The Lower House gave its approval Friday to a bill intended to encourage much-needed corporate realignment through mergers and acquisitions.

The bill, which is to revise the Commercial Code, was sent to the Upper House the same day for further debate. It is expected to be enacted before the Aug. 13 close of the current Diet session and implemented within the year.

The bill calls for implementing the so-called equity-swap system, which would allow companies planning to acquire subsidiaries to accept shares of the units in exchange for allocations of new shares of their own to shareholders of the unit.

Equity swapping is being sought as a way to encourage industrial consolidation and corporate restructuring via mergers and acquisitions by holding companies. Consolidation and restructuring are deemed vital for Japan to regain industrial competitiveness.

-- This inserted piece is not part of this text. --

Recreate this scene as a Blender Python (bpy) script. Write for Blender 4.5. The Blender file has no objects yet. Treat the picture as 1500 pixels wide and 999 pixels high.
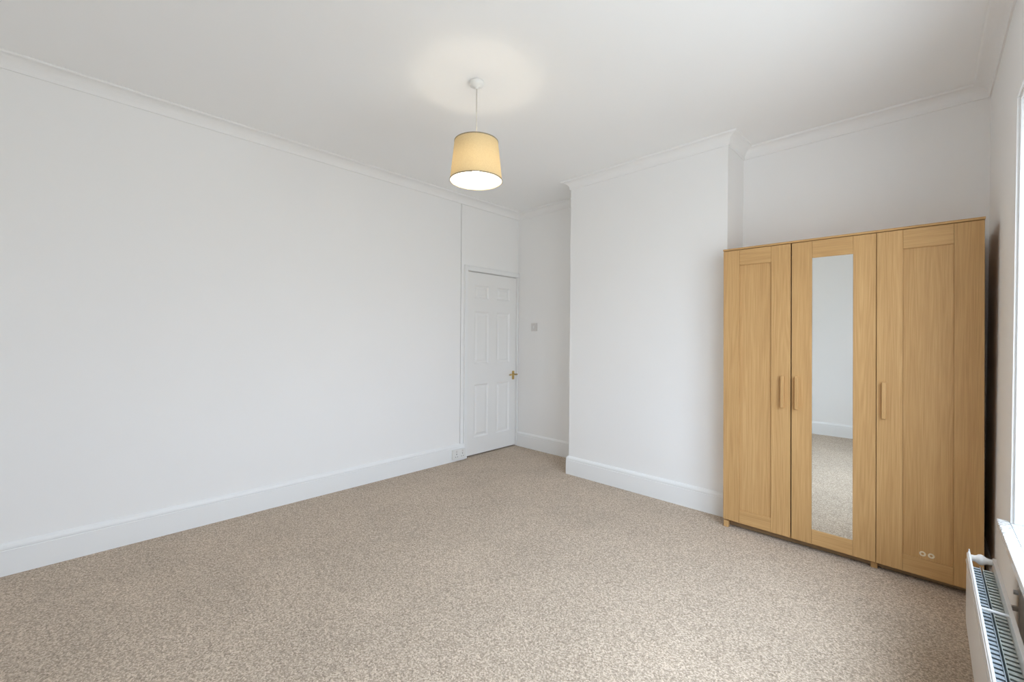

The measure, if implemented, is expected to substantially simplify procedures for corporate buyouts, as even opposing shareholders will be required to accept parent companies' requests for such equity swaps.

Currently, holding companies must negotiate with each shareholder in a company they are buying, a procedure that tends to be tedious and time-consuming.

To protect the interests of concerned shareholders, the bill calls for greater transparency in disclosing information about subsidiaries.

It also calls for improving companies' international competitiveness by evaluating their monetary claims, such as loans and the right to receive insurance money, based on market values.